В фильме крайне мало событий и много атмосферы, однако поклонники Ван Сента категорически отказываются видеть в нем незамысловатое поэтическое кино. Они нагружают его глубочайшими смыслами: то это «Преступление и наказание» по-американски, то экзистенциальная драма в тинейджеровском варианте. Я смотрю на «Параноид парк» проще и вижу в нем то брендовое независимое кино, которое наловчился снимать Гас Ван Сент, обжегшись на дорогих студийных проектах.
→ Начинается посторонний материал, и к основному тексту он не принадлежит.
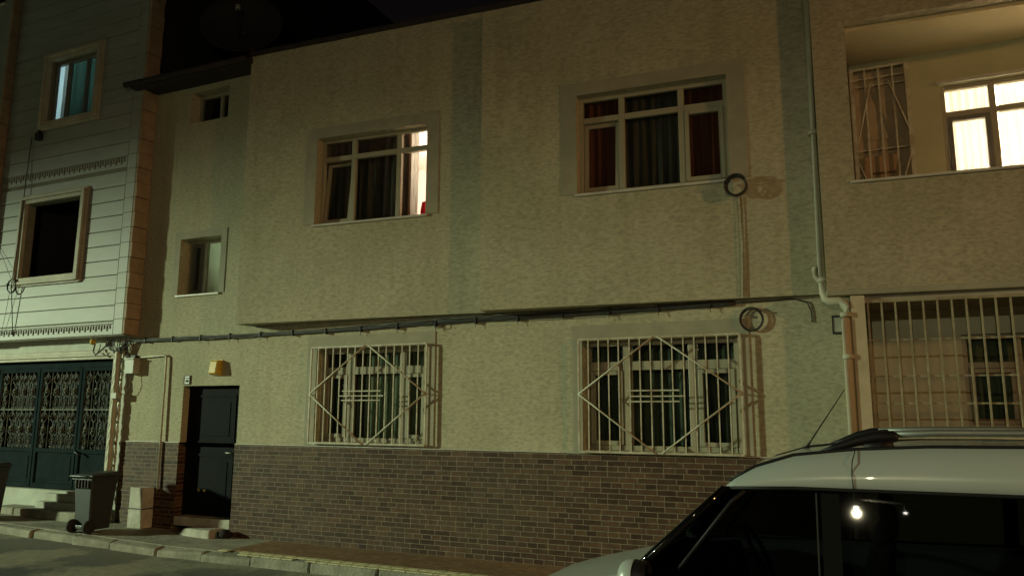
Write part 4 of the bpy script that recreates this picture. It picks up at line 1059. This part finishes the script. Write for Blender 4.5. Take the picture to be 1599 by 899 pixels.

Именно это вернуло ему статус самого искреннего режиссера Америки: искренность здесь подразумевается в эстетическом смысле. Он в своем варианте повторил тот путь, который прошел Джон Кассаветес, ставший классиком альтернативного кино после неудачного романа с большими студиями.
«Параноид парк»
«Параноид парк» – это опять поэма о юности, о прелести и мерзости этого периода человеческой жизни. Вновь выступив в тандеме с Кристофером Дойлом, режиссер добивается завораживающего оптического эффекта – как у Вонга Карвая (с которым прежде работал Дойл) в «Любовном настроении». Томление и тоска, чувственность и вуайеризм определяют взгляд Ван Сента на молодое поколение по мере того, как режиссер стареет. И то, что он не маскирует эту тоску по молодости ни педагогическими сюжетами, ни социальным пафосом, вызывает уважение.
Другое дело, что «Параноид парк» повторяет многое из того, что Гас Ван Сент делал в последние годы. Тот факт, что его наградили юбилейным призом Каннского фестиваля, – одна из превратностей судьбы режиссера: он получает наибольшее признание, когда источник его вдохновения вычерпан уже почти до дна.
Премьера нового фильма Ван Сента «Милк» состоится не в Канне, а в Венеции: Харви Милка, первого гея из Сан-Франциско, избранного на высокий административный пост и убитого гомофобом, играет Шон Пенн, возглавляющий в этом году каннское жюри.
«ОТСУТСТВИЕ ГОНОРАРА Я ЛЕГКО МОГУ ПЕРЕЖИТЬ»
Гас Ван Сент – крепкий мужчина без всяких маньеристских замашек, в простой майке, с демократичным чубом на голове.
– Есть одна безусловная вещь, которая вас характеризует: вы упорно и неизменно живете в Портленде.
– Да, ведь это совсем не кинематографический город. Там у меня довольно странные друзья, они принадлежат к богеме, и совсем не обязательно артистической. Мне с ними гораздо проще, чем с обитателями голливудских вилл. В Портленде я нашел и всех героев-школьников для «Слона».
– Но вы дружите и с многими актерами тоже.
– Да, дружил с Ривером и Киану. С Беном Аффлеком – и не столько даже с ним, сколько с его братом Кейси, с которым познакомился раньше. А с Кейси меня свел Мэтт Дэймон на пробах к фильму «Умереть за…». Мэтт оказался староват для роли влюбленного подростка, ведь ему было уже двадцать пять, и он прислал Кейси, младшего брата своего лучшего друга. Потом встретился и со старшим. Потом Мэтт и Кейси вместе сыграли у меня в «Джерри» – это история двух парней, затерявшихся в Кордильерах. Мы тогда втроем исходили огромную пустыню и, что называется, вместе пуд соли съели.
– Многие знаменитые артисты называют вас не просто любимым режиссером, но и человеком, близким по духу. Чем вы их привлекаете?
– Думаете, им всем Голливуд не осточертел? Многим надоедает быть знаменитостями. В Портленде чувствуешь себя далеко от амбиций, славы и всей этой мишуры. И многие знаменитые друзья охотно приезжают ко мне. Здесь спокойно, и их никто не достает.
– При всей нелюбви к Голливуду вы сделали фильм «Умница Уилл Хантинг», который вполне вписывается в каноны киномейнстрима. Не кажется ли, что с вами злую шутку сыграл бюджет?
– Я уже сто раз говорил, что никому не продавался и не продамся, пока не сниму фильм с Вином Дизелем. «Уилл Хантинг» – нормальное педагогическое кино, обращенное к тем, кто страдает аутизмом. И даже когда я делал картины о наркоманах и мужчинах-проститутках, они были интересны мне прежде всего как самые обыкновенные люди.